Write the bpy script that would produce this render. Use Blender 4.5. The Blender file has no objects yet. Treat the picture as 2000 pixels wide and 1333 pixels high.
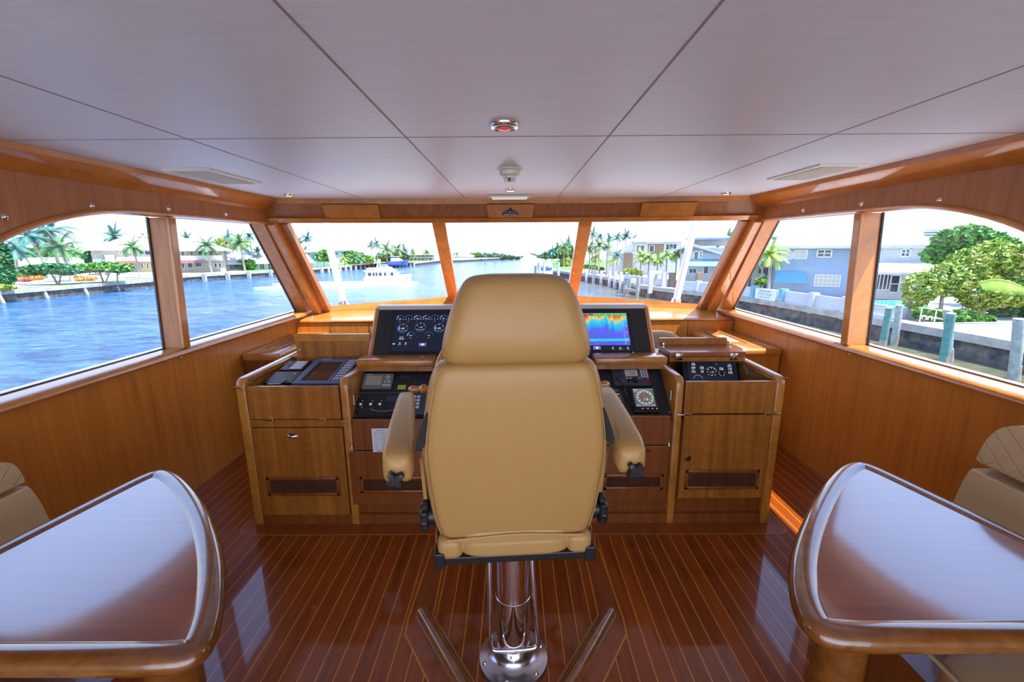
import bpy, bmesh, math, random
import numpy as np
from mathutils import Matrix, Vector
R_ = random.Random(7)
rad = math.radians
PI = math.pi
sc = bpy.context.scene
COL = sc.collection

# ------------------------------------------------------------------ camera
F_PX, CAM_H = 850.0, 1.65
cd = bpy.data.cameras.new('camera'); cam = bpy.data.objects.new('camera', cd); COL.objects.link(cam)
cd.sensor_width = 36.0; cd.lens = F_PX / 2000.0 * 36.0; cd.clip_start = 0.02; cd.clip_end = 3000
CAM_R = Matrix.Rotation(rad(0.3), 4, 'Z') @ Matrix.Rotation(PI/2 - rad(11.9), 4, 'X') @ Matrix.Rotation(rad(-0.35), 4, 'Z')
cam.matrix_world = Matrix.Translation((0, 0, CAM_H)) @ CAM_R
sc.camera = cam

# ------------------------------------------------------------------ sky, sun, exposure
sc.view_settings.view_transform = 'Standard'; sc.view_settings.look = 'None'
sc.view_settings.gamma = 1.0; sc.view_settings.use_curve_mapping = False
sc.view_settings.exposure = 0.05
sc.cycles.use_denoising = True
sc.cycles.max_bounces = 10; sc.cycles.diffuse_bounces = 5; sc.cycles.glossy_bounces = 4
sc.cycles.transparent_max_bounces = 16; sc.cycles.sample_clamp_indirect = 8.0
SKY = 2.8
w = bpy.data.worlds.new('sky'); sc.world = w; w.use_nodes = True
nt = w.node_tree; nt.nodes.clear()
tc = nt.nodes.new('ShaderNodeTexCoord'); sx = nt.nodes.new('ShaderNodeSeparateXYZ')
rp = nt.nodes.new('ShaderNodeValToRGB'); bg = nt.nodes.new('ShaderNodeBackground'); wo = nt.nodes.new('ShaderNodeOutputWorld')
nt.links.new(tc.outputs['Generated'], sx.inputs[0]); nt.links.new(sx.outputs['Z'], rp.inputs[0])
nt.links.new(rp.outputs[0], bg.inputs[0]); nt.links.new(bg.outputs[0], wo.inputs[0])
e = rp.color_ramp.elements
e[0].position = 0.0; e[0].color = (0.86, 0.90, 0.96, 1)
e[1].position = 0.85; e[1].color = (0.20, 0.42, 0.95, 1)
q = e.new(0.20); q.color = (0.80, 0.88, 1.0, 1)
q = e.new(0.40); q.color = (0.48, 0.66, 1.10, 1)
bg.inputs[1].default_value = SKY
sl = bpy.data.lights.new('sun', 'SUN'); sl.energy = 13.0; sl.angle = rad(0.6); sl.color = (1.0, 0.94, 0.84)
so = bpy.data.objects.new('sun', sl); COL.objects.link(so)
TO_SUN = Vector((0.40, -0.19, 1.0)).normalized()
so.rotation_euler = TO_SUN.to_track_quat('Z', 'Y').to_euler(); so.location = (20, -10, 40)
# added lamp filling the interior from the unseen open aft end
al = bpy.data.lights.new('aft_fill', 'AREA'); al.shape = 'RECTANGLE'; al.size = 4.2; al.size_y = 1.9; al.energy = 22.0
al.color = (0.93, 0.95, 1.0)
ao = bpy.data.objects.new('aft_fill', al); COL.objects.link(ao)
ao.location = (0, -2.9, 1.1); ao.rotation_euler = (PI/2, 0, 0)

# ------------------------------------------------------------------ helpers
def ray(px, py): return (CAM_R.to_3x3() @ Vector(((px-1000)/F_PX, -(py-666.5)/F_PX, -1.0)))
C0 = Vector((0, 0, CAM_H))
def onX(px, py, x): d = ray(px, py); return C0 + d * (x / d.x)
def onY(px, py, y): d = ray(px, py); return C0 + d * (y / d.y)
def onZ(px, py, z): d = ray(px, py); return C0 + d * ((z - CAM_H) / d.z)

class MB:
    def __init__(s): s.bm = bmesh.new()
    def _add(s, vs, fs, M=None):
        v = [s.bm.verts.new(M @ Vector(p) if M else p) for p in vs]
        out = []
        for f in fs:
            try: out.append(s.bm.faces.new([v[i] for i in f]))
            except ValueError: pass
        return v, out
    def box(s, x0, x1, y0, y1, z0, z1, M=None, bev=0.0, seg=2):
        vs = [(x, y, z) for z in (z0, z1) for y in (y0, y1) for x in (x0, x1)]
        fs = [(0,2,3,1), (4,5,7,6), (0,1,5,4), (2,6,7,3), (0,4,6,2), (1,3,7,5)]
        v, f = s._add(vs, fs, M)
        if bev > 0:
            ed = list({e for ff in f for e in ff.edges})
            bmesh.ops.bevel(s.bm, geom=ed, offset=bev, segments=seg, affect='EDGES', profile=0.5, clamp_overlap=True)
        return s
    def prism(s, pts, axis, a0, a1, M=None, bev=0.0, seg=2):
        n = len(pts)
        def mk(p, a):
            return (a, p[0], p[1]) if axis == 'x' else ((p[0], a, p[1]) if axis == 'y' else (p[0], p[1], a))
        vs = [mk(p, a0) for p in pts] + [mk(p, a1) for p in pts]
        fs = [tuple(range(n))[::-1], tuple(range(n, 2*n))] + [(i, (i+1) % n, n+(i+1) % n, n+i) for i in range(n)]
        v, f = s._add(vs, fs, M)
        caps = [f[0], f[1]]
        if bev > 0:
            ed = list({e for c in caps for e in c.edges})
            r = bmesh.ops.bevel(s.bm, geom=ed, offset=bev, segments=seg, affect='EDGES', profile=0.5, clamp_overlap=True)
        return s
    def tube(s, pts, r, n=8, cap=True, M=None, closed=False):
        P = [Vector(p) for p in pts]; m = len(P); rs = r if isinstance(r, (list, tuple)) else [r]*m
        rings = []; up = None
        for i in range(m):
            a = P[(i-1) % m] if (i > 0 or closed) else P[i]; b = P[(i+1) % m] if (i < m-1 or closed) else P[i]
            t = (b - a).normalized() if (b-a).length > 1e-9 else Vector((0, 0, 1))
            if up is None:
                up = Vector((0, 0, 1)) if abs(t.z) < 0.9 else Vector((1, 0, 0))
            sd = t.cross(up).normalized(); up = sd.cross(t).normalized()
            rings.append([P[i] + (sd*math.cos(2*PI*k/n) + up*math.sin(2*PI*k/n))*rs[i] for k in range(n)])
        vs = [p for rg in rings for p in rg]; fs = []
        for i in range(m if closed else m-1):
            j = (i+1) % m
            for k in range(n): fs.append((i*n+k, i*n+(k+1) % n, j*n+(k+1) % n, j*n+k))
        if cap and not closed: fs += [tuple(range(n))[::-1], tuple(range((m-1)*n, m*n))]
        s._add(vs, fs, M); return s
    def beam(s, p0, p1, wd, dp, side, bev=0.0):
        p0, p1 = Vector(p0), Vector(p1); t = (p1-p0).normalized(); sd = Vector(side); sd = (sd - t*sd.dot(t)).normalized(); u = t.cross(sd)
        M = Matrix(((sd.x, u.x, t.x, p0.x), (sd.y, u.y, t.y, p0.y), (sd.z, u.z, t.z, p0.z), (0, 0, 0, 1)))
        return s.box(-wd/2, wd/2, -dp/2, dp/2, 0, (p1-p0).length, M, bev)
    def lathe(s, prof, c=(0,0,0), axis=(0,0,1), n=24, M=None):
        q = Vector(axis).to_track_quat('Z', 'Y').to_matrix().to_4x4(); T = Matrix.Translation(c) @ q
        if M: T = M @ T
        vs = [(r*math.cos(2*PI*k/n), r*math.sin(2*PI*k/n), h) for r, h in prof for k in range(n)]; m = len(prof)
        fs = [(i*n+k, i*n+(k+1) % n, (i+1)*n+(k+1) % n, (i+1)*n+k) for i in range(m-1) for k in range(n)]
        fs += [tuple(range(n))[::-1], tuple(range((m-1)*n, m*n))]
        s._add(vs, fs, T); return s
    def loft(s, rings, M=None, cap=True):
        n = len(rings[0]); vs = [p for rg in rings for p in rg]
        fs = [(i*n+k, i*n+(k+1) % n, (i+1)*n+(k+1) % n, (i+1)*n+k) for i in range(len(rings)-1) for k in range(n)]
        if cap: fs += [tuple(range(n))[::-1], tuple(range((len(rings)-1)*n, len(rings)*n))]
        s._add(vs, fs, M); return s
    def cushion(s, c, h, p=4.0, n=14, M=None):
        T = Matrix.Translation(c); T = (M @ T) if M else T
        vs, fs, idx = [], [], {}
        def vid(u):
            k = tuple(round(x, 5) for x in u)
            if k not in idx:
                l = sum(abs(x)**p for x in u)**(1.0/p)
                idx[k] = len(vs); vs.append((u[0]/l*h[0], u[1]/l*h[1], u[2]/l*h[2]))
            return idx[k]
        for ax in range(3):
            for sg in (-1, 1):
                for i in range(n):
                    for j in range(n):
                        def mk(a, b):
                            u = [0, 0, 0]; u[ax] = sg; u[(ax+1) % 3] = math.tan((2*a/n-1)*PI/4); u[(ax+2) % 3] = math.tan((2*b/n-1)*PI/4); return u
                        f = [vid(mk(i, j)), vid(mk(i+1, j)), vid(mk(i+1, j+1)), vid(mk(i, j+1))]
                        fs.append(f if sg > 0 else f[::-1])
        s._add(vs, fs, T); return s
    def quad(s, a, b, c, d): s._add([a, b, c, d], [(0, 1, 2, 3)]); return s
    def poly(s, pts, M=None): s._add(pts, [tuple(range(len(pts)))], M); return s

WM = {}
def link(o, parent):
    COL.objects.link(o)
    if parent is not None: o.parent = parent
def obj(name, mb, mat, parent=None, smooth=False, label=None, local=False, ang=40):
    Wp = WM.get(parent.name, Matrix()) if parent is not None else Matrix()
    if parent is not None and not local: mb.bm.transform(Wp.inverted())
    if len(mb.bm.faces): 
        big = [f for f in mb.bm.faces if len(f.verts) > 4]
        if big: bmesh.ops.triangulate(mb.bm, faces=big)
        bmesh.ops.recalc_face_normals(mb.bm, faces=mb.bm.faces)
    me = bpy.data.meshes.new(name); mb.bm.to_mesh(me); mb.bm.free()
    me.materials.append(mat)
    if smooth:
        me.polygons.foreach_set('use_smooth', [True]*len(me.polygons))
        me.set_sharp_from_angle(angle=rad(ang))
    o = bpy.data.objects.new(name, me); link(o, parent); WM[o.name] = Wp
    if label: o['label'] = label
    return o
def tag(o, label, cat, group=None, kind=None):
    o['label'] = label; o['category'] = cat
    if group: o['group'] = group
    if kind: o['kind'] = kind
    return o
def struct(name, mb, mat, parent=None, smooth=False):
    o = obj(name, mb, mat, parent, smooth)
    if parent is None: o['kind'] = 'structure'
    return o
def thing(name, label, cat, loc=(0,0,0), rz=0.0, group=None):
    o = bpy.data.objects.new(name, None); COL.objects.link(o); o.location = loc; o.rotation_euler = (0, 0, rz)
    o.empty_display_size = 0.1
    WM[o.name] = Matrix.Translation(loc) @ Matrix.Rotation(rz, 4, 'Z')
    return tag(o, label, cat, group)
def frame(o, v, u=(1, 0, 0)):
    u = Vector(u).normalized(); v = Vector(v).normalized(); n = u.cross(v)
    return Matrix(((u.x, v.x, n.x, o[0]), (u.y, v.y, n.y, o[1]), (u.z, v.z, n.z, o[2]), (0, 0, 0, 1)))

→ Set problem
Up to and including the line containing "COL = sc.collection", repeat every line from the start of the data, but none of the pictures.

→ Correct result
Write the bpy script that would produce this render. Use Blender 4.5. The Blender file has no objects yet. Treat the picture as 2000 pixels wide and 1333 pixels high.
import bpy, bmesh, math, random
import numpy as np
from mathutils import Matrix, Vector
R_ = random.Random(7)
rad = math.radians
PI = math.pi
sc = bpy.context.scene
COL = sc.collection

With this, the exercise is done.